The Book of Jonah is widely accepted to be a social satire written in post-exilic times. However, recently, I stumbled upon an article from a (questionable) apologetics source claiming that Jonah is actually a historical account that can be corroborated by archaeological evidence.
The writer references Greek accounts of the size of Nineveh, language that is supposedly contemporary to its setting, and most interesting: that the time of Jonah’s supposed ministry (attested to in 2 Kings 14:25) correlates with the start of the Assyrian “Period of Stagnation”.
From what I understand, the writer’s argument is that because Jonah’s ministry happens around the same time that the Assyrians break with a 41-year long streak of constant warfare, the logical conclusion is that Jonah’s prophecy against Nineveh forced its then-king (Ashur-Dan III) to cease its military ambitions for a brief time.
Interestingly enough, the author further implies that the subsequent revolts and plagues that happen to Assyria are a direct punishment for Ashur-Dan’s choice in returning to warfare, thus bringing about a slightly-delayed fulfillment of Jonah’s prophecy.

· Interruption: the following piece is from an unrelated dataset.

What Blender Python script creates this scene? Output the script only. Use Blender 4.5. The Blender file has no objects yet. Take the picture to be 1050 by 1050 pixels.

This all makes for riveting pop history, but honestly, it all sounds pretty sus. Setting aside the writer’s obvious apologetics bent for a moment, is there any credence whatsoever to his historical claims? And if not, what other explanations might account for the temporary cessation of Assyrian campaigns after 41 years?
Jonah is not (nor does it try to be) a work of history. It was written to an audience well aware of both the fact that Assyria remained an expansionist military power through to the end, and the fact of Assyria's subsequent destruction. I'm going to quote myself in a different answer at some length with additions where necessary to address this question specifically.

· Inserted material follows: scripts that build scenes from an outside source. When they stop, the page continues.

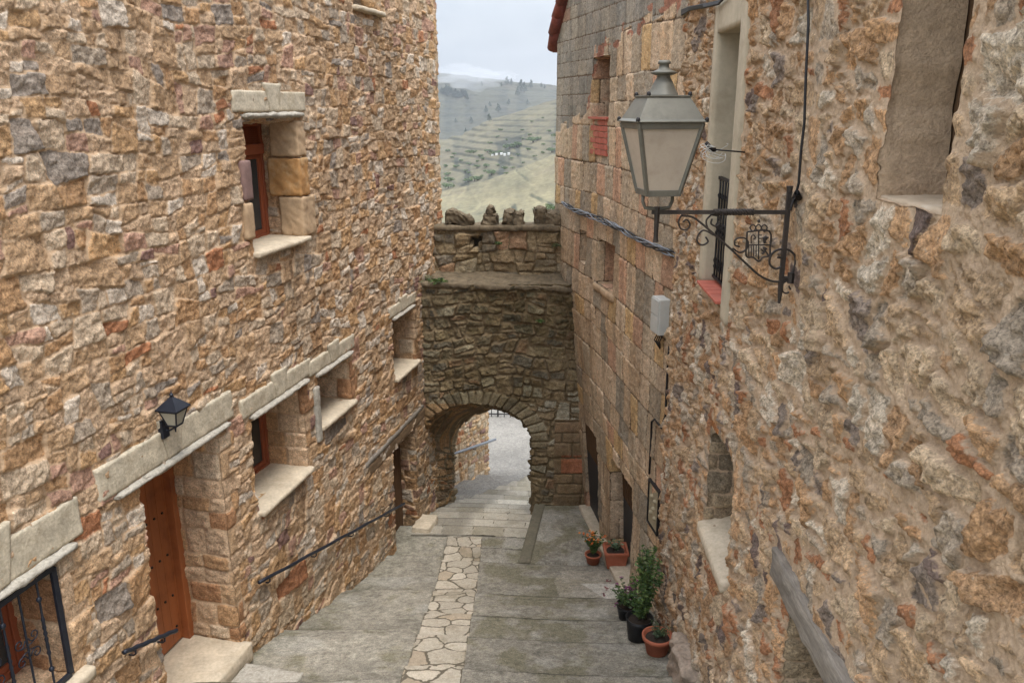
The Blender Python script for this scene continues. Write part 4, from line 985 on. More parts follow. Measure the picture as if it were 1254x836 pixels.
# low ground beyond and under the houses
# ================================================================== BEYOND THE ARCH
bw = empty('rubble_wall', (-.9, 16, -8), 'rubble stone wall with a grey rail seen through the arch', 'wall')
b0 = np.array([-1.95, 14.15, 0.]); b1 = np.array([-.53, 16.75, 0.]); bt = (b1 - b0); bl = np.linalg.norm(bt); bt /= bl; bn = np.array([bt[1], -bt[0], 0])
def mapB(s, z):
    a = np.minimum(s, bl); e = np.maximum(s - bl, 0); P = b0 + np.outer(a, bt) + np.outer(e, -bn); P[:, 2] = z
    r = (s > bl)[:, None]; return P, np.where(r, -bn, bt), np.where(r, bt, bn)
def patB(s, z):
    e, Rr, dx, dz = bsp(s, z, 1201, .42, .32, 4, .009, .25, .04, .010)
    return stone_disp(e, Rr, dx, dz, s, z, .04, .03, 1201, .2, .008), pick(Rr, PAL_L, WT_L, .15) * 1.05, e
wall_grid('wall', axis(0, bl + .5, lambda s: .016, [bl]), axis(-8.4, -4.6, lambda z: .016, []), mapB, patB, [], M['left'], bw, seed=15)
hb = lambda a, d, z: tuple(b0 + bt * a + bn * d + np.array([0, 0, z]))
mb = MB(); mb.box(0, bl, -.5, -.02, -8.4, -4.62, hb); mb.build('core', M['tan'], bw)
hr = empty('handrail', hb(1, .1, -6.6), 'grey metal handrail on the rubble wall beyond the arch', 'handrail')
q0, r0_ = ray(598, 543); mb = MB(); mb.tube([hb(.6, .1, -6.62), hb(1.6, .1, -6.84), hb(bl + .15, .1, -7.12)], .03, 8); mb.build('rail', M['cable_grey'], hr, smooth=True)
for a in (1.2, 2.3):
    mb = MB(); zz = -6.62 - .2 * (a - .6); mb.tube([hb(a, .1, zz - .03), hb(a, .08, zz - .1), hb(a, -.02, zz - .1)], .012, 6); mb.build('wall_bracket', M['cable_grey'], hr, smooth=True)
rl = empty('railing', (0, 21, -8.3), 'black iron railing at the end of the road beyond the arch', 'railing')
mb = MB(); mb.tube([(-2.5, 21.3, -7.5), (2.6, 21.0, -7.5)], .025, 6); mb.tube([(-2.5, 21.3, -8.2), (2.6, 21.0, -8.2)], .018, 6); mb.build('rail', M['iron'], rl)
for k in range(30):
    a = k / 29; mb = MB(); mb.tube([(-2.5 + 5.1 * a, 21.3 - .3 * a, -8.35), (-2.5 + 5.1 * a, 21.3 - .3 * a, -7.5)], .012 if k % 6 else .024, 5); mb.build('baluster', M['iron'], rl)
# ================================================================== TERRAIN
qs = np.unique(np.concatenate([np.linspace(-1.6, -.12, 60), np.linspace(-.12, .1, 230), np.linspace(.1, 1.6, 60)]))
ys = np.concatenate([np.geomspace(22, 160, 90), np.linspace(160, 340, 190)[1:], np.linspace(340, 460, 30)[1:], np.geomspace(460, 920, 260)[1:], np.geomspace(920, 1250, 30)[1:], np.geomspace(1250, 2150, 240)[1:], np.geomspace(2150, 3200, 30)[1:]])
def cosint(y, ks, vs):
    ks = np.array(ks, float); i = np.clip(np.searchsorted(ks, y) - 1, 0, len(ks) - 2); t = np.clip((y - ks[i]) / (ks[i + 1] - ks[i]), 0, 1)
    t = t * t * (3 - 2 * t) * .5 + t * .5
    a = np.choose(0, [0]); V = np.stack([np.broadcast_to(v, y.shape) for v in vs]); ar = np.arange(len(y))
    return V[i, ar] * (1 - t) + V[i + 1, ar] * t
def terr(x, y):
    q = np.clip(x / y, -.25, .25)
    rc1 = np.interp(q, [-.25, -.085, -.03, .06, .25], [-.115, -.100, -.086, -.052, -.03])
    rc2 = np.interp(q, [-.25, -.085, -.06, -.03, .0, .06, .25], [-.046, -.040, -.034, -.018, -.010, .009, .03])
    rc3 = np.interp(q, [-.25, -.085, .06, .25], [.048, .0375, .0195, .0])
    nn = fbm(x / 90, y / 90, 61, 4)
    r = cosint(y, [20, 24, 60, 150, 340, 430, 900, 1150, 2000, 3200], [-.36, -.375, -.225, -.155, rc1, rc1 - .035, rc2, rc2 - .05, rc3, rc3 - .06])
    z = r * y + nn * y * .0035 * np.clip((y - 60) / 200, 0, 1)
    return z
def terrace(z, y, x):
    st = np.where(y < 400, 1.6, np.where(y < 1000, 5.0, 13.0)); zz = z + st * 1.3 * fbm(x / (st * 40), y / (st * 70), 67, 4)
    t = zz / st; f = t - np.floor(t); g = sst(.55, .95, f); amt = np.clip((y - 40) / 150, 0, 1) * np.where(y > 1000, .14, np.where(y > 400, .45, .14)) * (.1 + 1.2 * vn(x / 45, y / 80, 68))
    return z + (g - f) * st * amt, g * (1 - g) * 4, f
qg, yg = np.meshgrid(qs, ys); xg = (qg * yg).ravel(); yg = yg.ravel()
z0 = terr(xg, yg); zt, ris, fr_ = terrace(z0, yg, xg)
zt = zt + yg * .0007 * fbm(xg / 9, yg / 9, 70, 3)
straw = lin((146, 137, 104)); green = lin((92, 93, 70)); dark = lin((52, 61, 44)); earth = lin((126, 112, 90))
n1 = fbm(xg / (yg * .05 + 4), yg / (yg * .08 + 4), 71, 5); n2 = fbm(xg / (yg * .012 + 1), yg / (yg * .02 + 1), 72, 4)
c = straw[None, :] * (1 + .15 * n1)[:, None]
g = sst(-.15, .35, n1 + .3 * n2); g = np.where(yg > 1000, .85 + .15 * g, np.where(yg > 400, .15 + .5 * g, .45 * g)); c = c * (1 - g)[:, None] + np.outer(g, green)
er = sst(.2, .5, fbm(xg / 40 + 3, yg / 60, 73, 4)) * .4; c = c * (1 - er)[:, None] + np.outer(er, earth)
rs = sst(.3, .9, ris) * np.clip(yg / 200, 0, 1) * .8 * sst(-.25, .35, n2 + .5 * fbm(xg / 30, yg / 60, 79, 3)); c = c * (1 - rs)[:, None] + np.outer(rs, dark)
ln = (fr_ > .5) & (fr_ < .66); c = c * (1 + .18 * ln * (n2 > -.1) * (yg < 1000))[:, None]
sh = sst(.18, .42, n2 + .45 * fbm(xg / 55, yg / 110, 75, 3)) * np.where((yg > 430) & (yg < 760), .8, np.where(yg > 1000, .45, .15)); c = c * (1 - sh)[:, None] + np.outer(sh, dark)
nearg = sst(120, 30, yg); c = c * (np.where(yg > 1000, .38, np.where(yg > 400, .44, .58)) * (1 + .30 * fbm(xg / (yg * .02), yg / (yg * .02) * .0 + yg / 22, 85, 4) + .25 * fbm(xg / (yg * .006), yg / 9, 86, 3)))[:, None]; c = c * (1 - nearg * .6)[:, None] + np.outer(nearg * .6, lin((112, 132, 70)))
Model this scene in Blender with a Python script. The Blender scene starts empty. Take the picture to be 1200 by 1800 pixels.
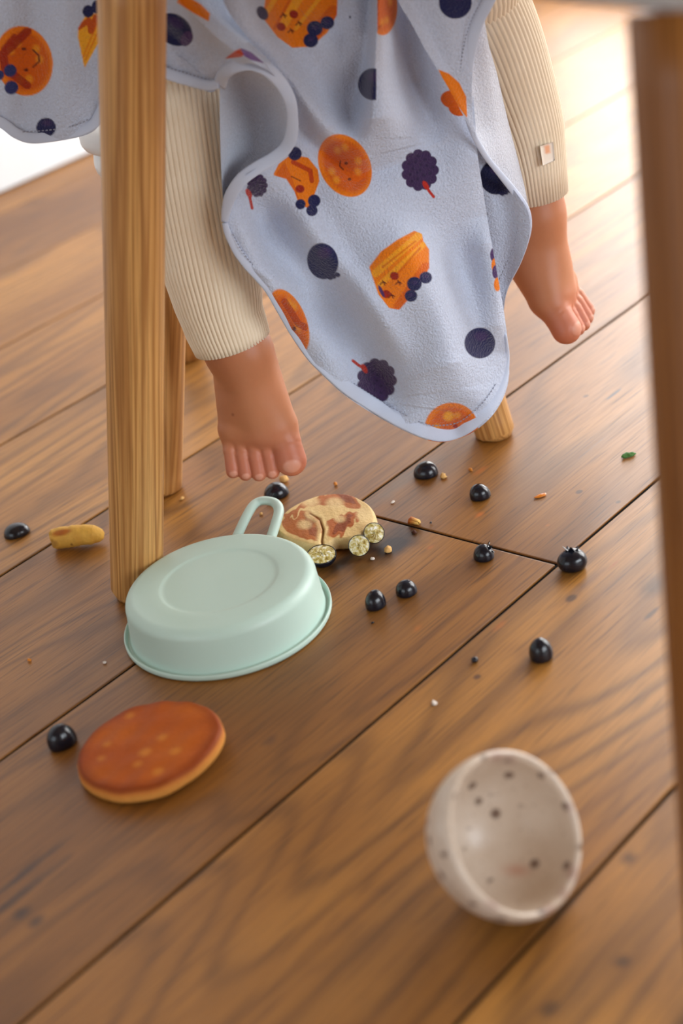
import bpy, bmesh, math, random
import numpy as np
from mathutils import Matrix, Vector

random.seed(7); np.random.seed(7)
scn = bpy.context.scene
COL = scn.collection

# ------------------------------------------------------------------ camera
CAMH = .63
PT, RL, FPX = math.radians(28.0967), math.radians(-11.1336), 2894.26
cp, sp, cr, sr = math.cos(PT), math.sin(PT), math.cos(RL), math.sin(RL)
_X, _U, FW = np.array([1, 0, 0.]), np.array([0, sp, cp]), np.array([0, cp, -sp])
RT = cr * _X + sr * _U
UP = -sr * _X + cr * _U
CP = np.array([0, 0, CAMH])
cam_data = bpy.data.cameras.new('camera')
cam = bpy.data.objects.new('camera', cam_data)
COL.objects.link(cam)
cam.matrix_world = Matrix(((RT[0], UP[0], -FW[0], CP[0]), (RT[1], UP[1], -FW[1], CP[1]),
                           (RT[2], UP[2], -FW[2], CP[2]), (0, 0, 0, 1)))
cam_data.sensor_fit = 'VERTICAL'
cam_data.sensor_height = 36
cam_data.lens = FPX / 1800 * 36
cam_data.clip_start = .02
cam_data.dof.use_dof = True
cam_data.dof.focus_distance = 1.275
cam_data.dof.aperture_fstop = 4.0
scn.camera = cam

# plank / room axes
A44 = math.radians(44.0814)
DV = np.array([math.cos(A44), math.sin(A44), 0])
NV = np.array([-math.sin(A44), math.cos(A44), 0])
def dn(d, n, z=0.):
    return DV * d + NV * n + np.array([0, 0, z])

# ------------------------------------------------------------------ world, lights, exposure
scn.view_settings.view_transform = 'Standard'
scn.view_settings.look = 'None'
scn.view_settings.gamma = 1
scn.view_settings.use_curve_mapping = False
scn.view_settings.exposure = 0.27
w = bpy.data.worlds.new('sky'); scn.world = w
w.use_nodes = True
w.node_tree.nodes['Background'].inputs[0].default_value = (.80, .90, 1, 1)
w.node_tree.nodes['Background'].inputs[1].default_value = 1.0
try:
    scn.cycles.use_denoising = True
    scn.cycles.max_bounces = 5; scn.cycles.diffuse_bounces = 3; scn.cycles.glossy_bounces = 3
    scn.cycles.sample_clamp_indirect = 4
    scn.cycles.use_adaptive_sampling = True; scn.cycles.adaptive_threshold = .03
except Exception:
    pass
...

Let's start by examining what the book of Jonah IS.
Jonah is a particularly neat book as Biblical literature goes... it's a succinct, clear, unambiguous, carefully plotted story. There might be various ideas the author is drawing on that come from various places, but it definitely seems to have a single author, motivating idea, and intentionality beyond what is found almost anywhere in the canon.
And what is this idea? It's a meditation on the limits of YHWH's forgiveness...
Jonah is willing to die under the condemnation of God rather than help the city repent, and when it does, basically refuses to accept its repentance and sits on a hill waiting for God to destroy it...
And we know what the Judahites and Israelites thought about Assyria... it wasn't good. See the entire book of Nahum (or the sections of 2 Kings where the wars are described). Or, if you want the story from the other angle, see the Lachish reliefs, where the Assyrians depict themselves beseiging the city of Lachish (see 2 Kings 18, where the captured city appears to have become the temporary headquarters of the invading Assyrian forces). According to the Assyrian pictographic account, prisoners were brought before the king to beg for their lives, then beheaded, thrown from towers, impaled on spikes, and flayed alive. (See also the annals of Sennacherib for a description of this campaign that agrees in most details with the account in 2 Kings--though both are putting their best 'spin' on the situation, and differ somewhat on the tribute arrangement.)
Jonah is a "what if" asking what it would take for God to have forgiven the ultraviolent Assyrians... and how the Assyrians' victims would have reacted to such forgiveness being granted to the repentant Assyrians.
This was its original context, and any attempt to make it fit somewhere in the historical record is doomed to failure on account of having missed the point entirely. I read through the linked article; chunks of the background were reasonably accurate, but once it got to the point of trying to convince us that Jonah was history, it went off the rails reasonably quickly.
To very briefly address the primary argument of the article, no, there is no evidence that Assyria ever renounced violence, no matter how briefly. The records show a nearly continuous pattern of campaigns occasionally broken up by material concerns, with Assyria's expansionist tendency only slowed by revolts, plagues, or the like.